Anti-racism group Criola is bringing offensive comments made on Facebook and Twitter from the virtual world into the real world by publishing them on giant billboards in neighborhoods where the commenters live.

An anti-racism group in Brazil is waging an intriguing campaign against intolerant internet commenters – ironically, by attempting to make racist comments as visible as possible.

The group Criola (a Portuguese word meaning “Creole”) is bringing offensive comments made on Facebook and Twitter from the virtual world into the real world by publishing them on giant billboards in neighborhoods where the commenters live.

Criola says on a website publicizing the “Virtual Racism, Real Consequences” campaign that it’s trying to educate people about the effects of racist comments, and hopes it will make people think twice before posting.

The group launched its campaign last July in response to what it says were racist attacks on an Afro-Brazilian TV broadcaster, Maria Julia Coutinho, after the news organization Journo Nacional posted her photo on its Facebook page.

Because some of the commenters had geolocation turned on, Criola was able to track down those users to their home cities and plaster their comments on billboards in their neighborhoods.

One billboard in the city of Feira de Santana, in the state of Bahia, shows a Facebook comment reading:

If you washed properly, you wouldn't be so dirty.


We’re not fluent in Portuguese, but according to the BBC, that was one of the milder comments highlighted by the campaign.

In an interview with the BBC, Criola founder Jurema Werneck said the campaign is supposed to encourage people to report racism they encounter online.

The billboards don’t show the names or faces of the commenters and the profile images and names are blurred out – Criola says it has “no intention of exposing anyone.”

But there is an intimidation factor too – Werneck told the BBC abusive commenters think they can “do whatever they want” in the comfort of their own homes, but they “can’t hide” from her group:

Those people [who post abuse online] think they can sit in the comfort of their homes and do whatever they want on the internet. We don't let that happen. They can't hide from us, we will find them.

The campaign is definitely shining a bright spotlight on big issues facing social media users, including harassment, trolling and even free speech (in Brazil, racist comments are illegal).

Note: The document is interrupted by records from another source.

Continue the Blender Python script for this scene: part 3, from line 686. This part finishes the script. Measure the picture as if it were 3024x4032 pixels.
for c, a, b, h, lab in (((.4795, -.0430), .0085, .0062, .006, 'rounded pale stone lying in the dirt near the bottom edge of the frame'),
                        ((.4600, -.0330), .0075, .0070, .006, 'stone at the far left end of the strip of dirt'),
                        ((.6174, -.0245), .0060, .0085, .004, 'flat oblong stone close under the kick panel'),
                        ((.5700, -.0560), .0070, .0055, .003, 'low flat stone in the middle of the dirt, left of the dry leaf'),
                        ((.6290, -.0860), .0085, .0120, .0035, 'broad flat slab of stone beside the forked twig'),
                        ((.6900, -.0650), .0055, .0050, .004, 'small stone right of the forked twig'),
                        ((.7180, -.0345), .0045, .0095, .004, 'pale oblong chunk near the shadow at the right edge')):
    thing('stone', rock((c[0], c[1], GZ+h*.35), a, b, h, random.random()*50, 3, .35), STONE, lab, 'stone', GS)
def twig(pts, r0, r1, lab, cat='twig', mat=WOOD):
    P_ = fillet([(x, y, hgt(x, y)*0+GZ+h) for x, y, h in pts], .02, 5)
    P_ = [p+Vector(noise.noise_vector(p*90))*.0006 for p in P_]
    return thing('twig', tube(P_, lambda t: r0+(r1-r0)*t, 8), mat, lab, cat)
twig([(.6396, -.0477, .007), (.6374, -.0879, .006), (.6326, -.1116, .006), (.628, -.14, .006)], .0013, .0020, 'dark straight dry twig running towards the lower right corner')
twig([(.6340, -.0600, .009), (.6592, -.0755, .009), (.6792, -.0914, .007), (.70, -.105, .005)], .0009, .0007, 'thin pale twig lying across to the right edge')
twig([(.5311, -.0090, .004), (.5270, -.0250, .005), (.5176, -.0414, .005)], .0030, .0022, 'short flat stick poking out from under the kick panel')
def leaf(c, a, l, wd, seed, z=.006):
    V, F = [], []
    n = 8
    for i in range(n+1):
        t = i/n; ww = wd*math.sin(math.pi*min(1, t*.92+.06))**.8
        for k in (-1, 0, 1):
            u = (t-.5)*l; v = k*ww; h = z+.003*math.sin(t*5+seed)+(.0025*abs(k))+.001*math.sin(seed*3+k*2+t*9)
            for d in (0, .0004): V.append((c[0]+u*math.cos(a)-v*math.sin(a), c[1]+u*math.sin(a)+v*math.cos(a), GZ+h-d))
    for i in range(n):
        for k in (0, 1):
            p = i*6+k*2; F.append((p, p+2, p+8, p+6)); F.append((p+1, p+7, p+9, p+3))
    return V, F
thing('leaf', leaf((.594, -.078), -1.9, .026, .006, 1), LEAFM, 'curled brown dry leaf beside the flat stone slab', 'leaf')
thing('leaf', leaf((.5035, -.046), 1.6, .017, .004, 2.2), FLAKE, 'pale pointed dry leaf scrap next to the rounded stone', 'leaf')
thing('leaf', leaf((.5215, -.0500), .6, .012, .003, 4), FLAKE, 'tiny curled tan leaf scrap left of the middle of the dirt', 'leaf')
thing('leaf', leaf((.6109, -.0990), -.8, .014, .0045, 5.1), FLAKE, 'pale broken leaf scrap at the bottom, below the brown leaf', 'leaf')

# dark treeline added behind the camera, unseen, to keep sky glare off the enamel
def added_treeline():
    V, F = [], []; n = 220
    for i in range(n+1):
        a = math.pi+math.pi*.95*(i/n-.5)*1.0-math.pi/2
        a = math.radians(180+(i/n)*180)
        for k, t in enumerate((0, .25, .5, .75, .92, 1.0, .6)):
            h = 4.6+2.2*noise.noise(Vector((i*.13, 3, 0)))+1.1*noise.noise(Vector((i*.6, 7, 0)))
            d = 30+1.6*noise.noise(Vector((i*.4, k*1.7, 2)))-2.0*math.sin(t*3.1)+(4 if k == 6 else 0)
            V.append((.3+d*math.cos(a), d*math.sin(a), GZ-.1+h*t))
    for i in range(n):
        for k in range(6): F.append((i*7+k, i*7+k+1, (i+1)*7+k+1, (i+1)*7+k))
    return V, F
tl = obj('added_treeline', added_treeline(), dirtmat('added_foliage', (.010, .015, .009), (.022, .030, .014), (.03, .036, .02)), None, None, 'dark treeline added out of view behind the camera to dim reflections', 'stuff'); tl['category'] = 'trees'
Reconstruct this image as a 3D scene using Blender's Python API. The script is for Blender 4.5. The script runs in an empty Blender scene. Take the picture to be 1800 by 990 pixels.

There’s another lesson in here for people concerned about their online privacy: anything you say online can come back to haunt you in the real world.

Consider turning off geolocation on your mobile devices – it can save you from online harassers coming straight to your doorstep.

And one more technique to avoid being outed as a racist: don’t be a racist.

Image of Brazil flag courtesy of Billboard image courtesy of Criola.


This seems to be a pointless (albeit clever) exercise. How is this shining a light on anything if their names and photos are hidden? If the racists are stupid enough to have geolocation turned on, hopefully they have also set those stupid comments to “public” thereby meaning their comments could be shared widely and publicly on billboards Etc.


@herzco, because even though it is blurred anyone that knows the person will recognize who it is, and the person that posted will know that their comments are public and they are known. Sometimes public shaming has it’s place.


and let’s not forget, the account could have been hacked, and the post may not even be the actions of the actual account holder, but let’s not let facts get in the way of our condemnation.


The problem as I see it, if I were to drive down the highway and read a billboard that said, “If you bathed properly, you probably wouldn’t be so dirty”, I’d probably think to myself, “Well, that’s stating the obvious, no isn’t it?”